A form of civic nationalism worked well for Rome for hundreds of years. I doubt that Rome could ever have managed to extend its power to the entire Mediterranean if they had stuck to an ethnic nationalism model that privileged ethnic Romans hugely above all others.
One could also argue that civic nationalism is what bound France into a nation that has endured the test of time. There was a time hundreds of years ago when the people who inhabited what is now France did not think of themselves as being part of one ethnicity.
There is also, of course, America - the most successful European-based country of all time. The mostly English founding population managed to successfully integrate a very numerous German population, and then other ethnicities as well.
Ethnic wilting was contemporaneous with the decline and fall of the western Roman empire, if not its proximate cause. Hardly a point in favour of "civic nationalism"; the Germanic barbarians that Rome allowed to settle in its lands from the 3rd century onwards were never assimilated, and to use anachronistic language, formed a fifth column.
As for America - large-scale Irish Catholic (and later German) migration was the proximate cause of the collapse of the sort of agrarian yeoman republic that most of that American rebel leaders had envisioned. The sort of Irish people that showed up en masse in the 1840s - starving, illiterate, destitute, non-anglophone and uncivilised - ruptured the white/other distinction that had bounded the USA's participatory democracy for white landowning men, and necessitated the shift to managed democracy: yellow press, chickenfeed for the hoi polloi, the impossibility of complex public arguments and time horizons beyond the next election.

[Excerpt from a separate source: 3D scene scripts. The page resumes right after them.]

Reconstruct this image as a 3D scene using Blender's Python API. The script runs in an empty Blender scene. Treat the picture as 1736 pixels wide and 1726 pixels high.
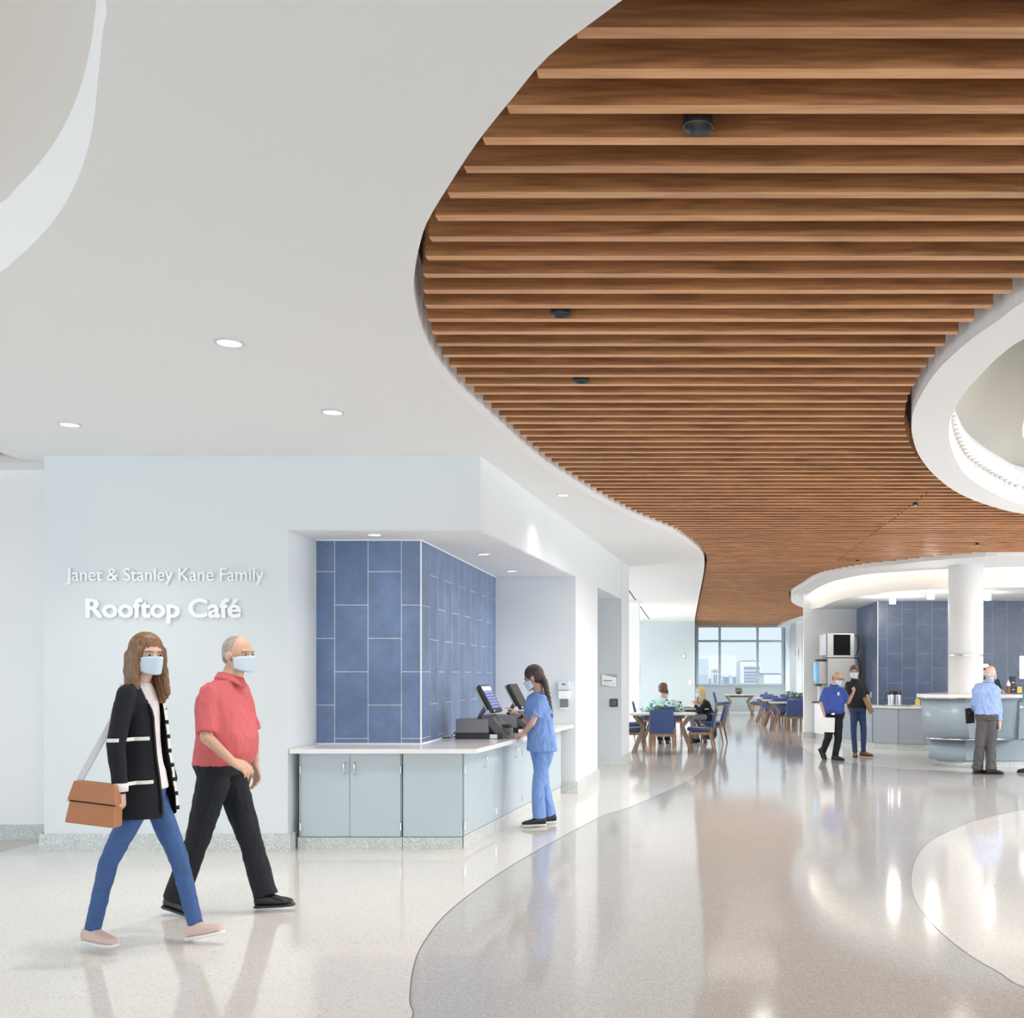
import bpy, bmesh, math, random
from mathutils import Vector, Matrix, noise
from mathutils.geometry import tessellate_polygon
SC = bpy.context.scene
COL = SC.collection
random.seed(7)

# ------------------------------------------------------------------ camera
F, CX, CY, HC = 1750.0, 1167.0, 1142.0, 1.55
cam_data = bpy.data.cameras.new('camera')
cam_data.sensor_width = 36.0
cam_data.lens = 36.0 * F / 1736.0
cam_data.shift_x = (868.0 - CX) / 1736.0
cam_data.shift_y = (CY - 863.0) / 1736.0
cam_data.clip_end = 3000
cam = bpy.data.objects.new('camera', cam_data)
COL.objects.link(cam)
cam.location = (0, 0, HC)
cam.rotation_euler = (math.pi / 2, 0, 0)
SC.camera = cam

# ------------------------------------------------------------------ world, light, exposure
SC.view_settings.view_transform = 'Standard'
SC.view_settings.look = 'None'
SC.view_settings.gamma = 1
SC.view_settings.exposure = 0.36
SC.view_settings.use_curve_mapping = False
SC.cycles.max_bounces = 10
SC.cycles.diffuse_bounces = 6
SC.cycles.glossy_bounces = 4
SC.cycles.transmission_bounces = 6
SC.cycles.sample_clamp_indirect = 6
SC.cycles.caustics_reflective = False
SC.cycles.caustics_refractive = False

world = bpy.data.worlds.new('sky')
SC.world = world
world.use_nodes = True
wn = world.node_tree
wn.nodes.clear()
wo = wn.nodes.new('ShaderNodeOutputWorld')
wb = wn.nodes.new('ShaderNodeBackground')
wg = wn.nodes.new('ShaderNodeTexCoord')
ws = wn.nodes.new('ShaderNodeSeparateXYZ')
wr = wn.nodes.new('ShaderNodeValToRGB')
wn.links.new(wg.outputs['Generated'], ws.inputs[0])
wn.links.new(ws.outputs[2], wr.inputs[0])
wn.links.new(wr.outputs[0], wb.inputs[0])
wn.links.new(wb.outputs[0], wo.inputs[0])
wr.color_ramp.elements[0].position = 0.0
wr.color_ramp.elements[0].color = (0.80, 0.90, 0.97, 1)
wr.color_ramp.elements[1].position = 0.45
wr.color_ramp.elements[1].color = (0.66, 0.82, 0.97, 1)
wb.inputs[1].default_value = 0.82

def area_light(name, loc, rot, sx, sy, power, color):
    l = bpy.data.lights.new(name, 'AREA')
    l.shape = 'RECTANGLE'; l.size = sx; l.size_y = sy
    l.energy = power; l.color = color
    o = bpy.data.objects.new(name, l)
    o.location = loc; o.rotation_euler = rot
    COL.objects.link(o)
    return o
R90 = math.pi / 2
# daylight through the glazed walls behind the camera and on the left; added fill on the right (sky light falls in from above)
TLT = math.radians(38)
area_light('daylight_behind', (0.0, -7.2, 2.3), (R90 - TLT, 0, 0), 16, 2.2, 395, (0.91, 0.96, 1.0))
area_light('daylight_left', (-11.4, 1.0, 2.3), (R90 - TLT, 0, -R90), 13, 2.2, 172, (0.84, 0.92, 1.0))
area_light('fill_right', (9.6, 6.0, 2.3), (R90 - TLT, 0, R90), 15, 2.2, 310, (0.98, 0.985, 1.0))  # unseen lamp added to fill from the right
# fill lamps added unseen: left of the dining room, and high outside its end window
area_light('fill_dining', (-5.6, 31.5, 1.9), (R90 - TLT, 0, -R90 + 0.6), 8, 2.4, 330, (0.90, 0.95, 1.0))
area_light('fill_dining_near', (-6.4, 22.8, 2.1), (R90 - TLT, 0, -R90 + 0.15), 7, 2.2, 300, (0.90, 0.95, 1.0))
area_light('fill_dining_end', (2.1, 45.5, 8.0), (-math.radians(50), 0, 0), 6, 5, 3200, (0.84, 0.93, 1.0))
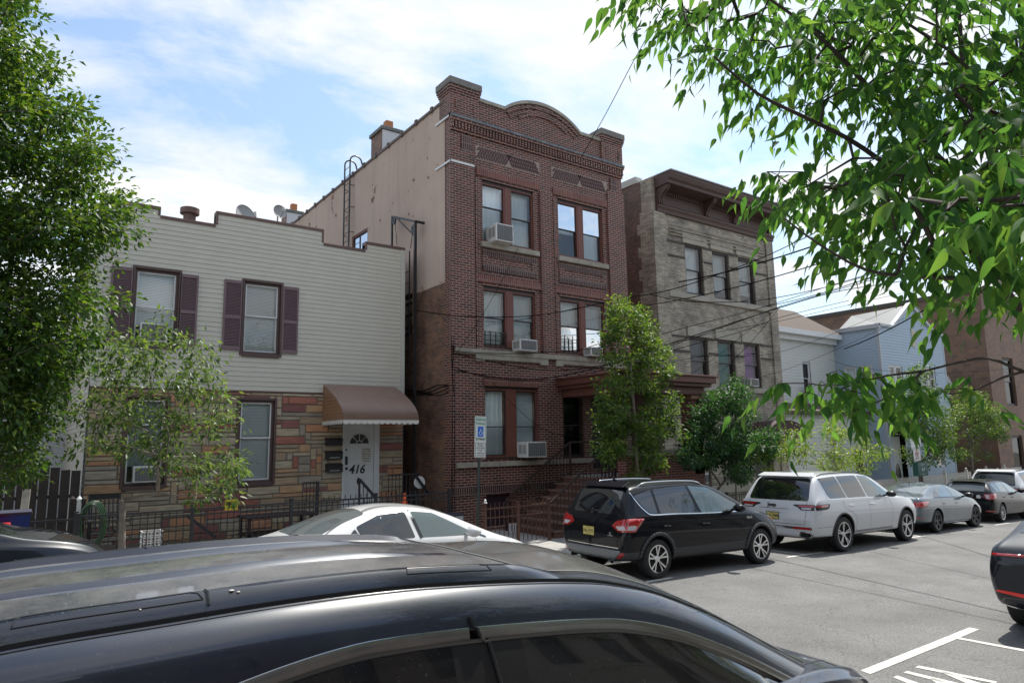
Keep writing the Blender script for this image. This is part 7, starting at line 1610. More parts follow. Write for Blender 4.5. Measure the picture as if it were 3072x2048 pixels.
    def mirrors(s, x, z, m, c=None):
        for sy in (-1, 1):
            p, n_ = s.hit(x, z, 'L' if sy > 0 else 'R'); y = abs(p.y) if p else s.W / 2
            pts = [(-.10, 0), (-.12, .05), (-.11, .12), (-.04, .165), (.06, .15), (.12, .08), (.1, .01), (0, -.03)]
            mb = MB(); yy = y + .06; segs = [(0, .55), (.05, .95), (.14, 1.0), (.2, .8), (.225, .35)]; k0 = 0; n = 14
            for (dy, sc) in segs:
                for i in range(n): a = 2 * math.pi * i / n; mb.v.append((x + .02 + .085 * sc * math.cos(a) * (1 if math.cos(a) < 0 else 1.3), sy * (yy + dy), z + .07 + .075 * sc * math.sin(a)))
            for i in range(len(segs) - 1):
                for j in range(n): mb.f.append((i * n + j, i * n + (j + 1) % n, (i + 1) * n + (j + 1) % n, (i + 1) * n + j)); mb.m.append(0)
            mb.f.append(tuple(range(n))); mb.f.append(tuple((len(segs) - 1) * n + j for j in range(n))); mb.m += [0, 0]
            mb.bar((x + .03, sy * (y - .03), z + .02), (x + .03, sy * (yy + .03), z + .04), .05, .04); mb.build('mirror', m, s.t, smooth='all')
    def handles(s, pts, m, L_=.19):
        for (x, z) in pts:
            for sd_, sy in (('L', 1), ('R', -1)):
                p, n_ = s.hit(x, z, sd_); mb = MB(); o = n_ * .028; a = p + o - V((L_ / 2, 0, 0)); b = p + o + V((L_ / 2, 0, 0)); mb.tube([a - o * .9, a + V((.02, 0, 0)), p + o * 1.05, b - V((.02, 0, 0)), b - o * .9], .012, 6); mb.build('door_handle', m, s.t, smooth='all')
    def lines(s, lst, ax=('L', 'R'), m=None, w_=.007):
        for l in lst:
            for a in ax: s.ribbon('panel_gap', l, w_, a, m or trimb, .0012)
    def numberplate(s, x_y_z, text, header, w_=.30, h=.15):
        y, z = x_y_z; p, n_ = s.hit(y, z, 'rear'); x = p.x - .012
        tilt = 0
        mb = MB(); mb.box(x - .004, x, y - w_ / 2, y + w_ / 2, z - h / 2, z + h / 2); pl = mb.build('number_plate', pyl, s.t, bevel=.003)
        X_ = (0, -1, 0); text3(text, h * .58, 'plate_characters', trimb, pl, (x - .0055, y, z - .006), X_, (0, 0, 1), ext=.0006, bold=.001, sx=.82)
        text3(header, h * .16, 'plate_characters', trimb, pl, (x - .0055, y, z + h * .38), X_, (0, 0, 1), ext=.0006); text3('GARDEN STATE', h * .13, 'plate_characters', trimb, pl, (x - .0055, y, z - h * .4), X_, (0, 0, 1), ext=.0006)
        mb = MB()
        for r in ((-w_ / 2 - .01, w_ / 2 + .01, h / 2, h / 2 + .01), (-w_ / 2 - .01, w_ / 2 + .01, -h / 2 - .01, -h / 2), (-w_ / 2 - .01, -w_ / 2, -h / 2, h / 2), (w_ / 2, w_ / 2 + .01, -h / 2, h / 2)): mb.box(x - .006, x + .004, y + r[0], y + r[1], z + r[2], z + r[3])
        return pl, mb, x
    def place(s, contact, yaw, yscale=1, sx=1.0, dz=0.0):
        """contact: world point where the camera-side rear tyre meets the road"""
        f = V((math.cos(yaw), math.sin(yaw), 0)); g = (gz(contact.x + 2.7 * f.x) - gz(contact.x)) / 2.7; f = V((f.x, f.y, g)).normalized(); up = V((0, 0, 1)); l = up.cross(f).normalized(); up = f.cross(l)
        o = contact + l * (s.W / 2 - .03) - f * s.ra * sx + up * dz
        s.t.matrix_world = Matrix(((f.x * sx, l.x, up.x, o.x), (f.y * sx, l.y, up.y, o.y), (f.z * sx, l.z, up.z, o.z), (0, 0, 0, 1)))
        return s
    def antenna(s, x, h=.09):
        p, n_ = s.hit(x, 0.0, 'top'); mb = MB(); mb.prism([(x - .02, -.02, p.z), (x + .14, -.012, p.z - .0), (x + .0, -.004, p.z + h)], (0, .03, 0)); mb.build('antenna_fin', s.paint, s.t, bevel=.006)
    def rails(s, x0, x1, y, m, h=.045, r=.016):
        for sy in (-1, 1):
            pts = []
            for i in range(17): t = i / 16; x = x0 + (x1 - x0) * t; p, n_ = s.hit(x, sy * y, 'top'); e = min(1, min(t, 1 - t) / .12); pts.append((x, sy * y, p.z + h * math.sin(e * math.pi / 2) - .004))
            mb = MB(); mb.tube(pts, r, 8); mb.build('roof_rail', m, s.t, smooth='all')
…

Were I making an argument for democratic universalism - I wouldn't - but if I were, I'd pick an example where a state identity has authentically and comprehensively erased localist ethnic distinctions into a single homogeneous "the people". 19th century France is actually not a bad example. Any country you can think of where ethnic division is still noticeable has not, ipso facto, succeeded in democratic levelling.
I am not arguing for a form of civic nationalism so extreme and unbounded that one decides to allow large numbers of unassimilated and highly militarized ethnicities into one's lands, and even makes them an essential part of your military forces. I think that is going too far. However, that does not mean that a more circumscribed form of civic nationalism does not work. Rome would never have become a superpower to begin with if it had stuck to ethnonationalism, it had to switch to civic nationalism in order to become a superpower empire.
As for America, the thing is, the agrarian yeoman republic would have been swept away by economic changes one way or another. After the industrial revolution, whether America had imported millions of Irish and other people or not, it would have been forced to switch to a different social/economic/political system one way or another because otherwise it would not have been able to compete with other great powers.
Italians are not the same thing as Romans. They did not see themselves as Romans. My understanding is that the Roman Republic's early rise to power was based in part on their willingness to assimilate other Italian powers into a new political concept rather than just attempting to utterly crush, enslave, subjugate, and kill them.
And this was specific to italic peoples, it was not extended to iberians or illyrians or celts, among other early non-italic conquests.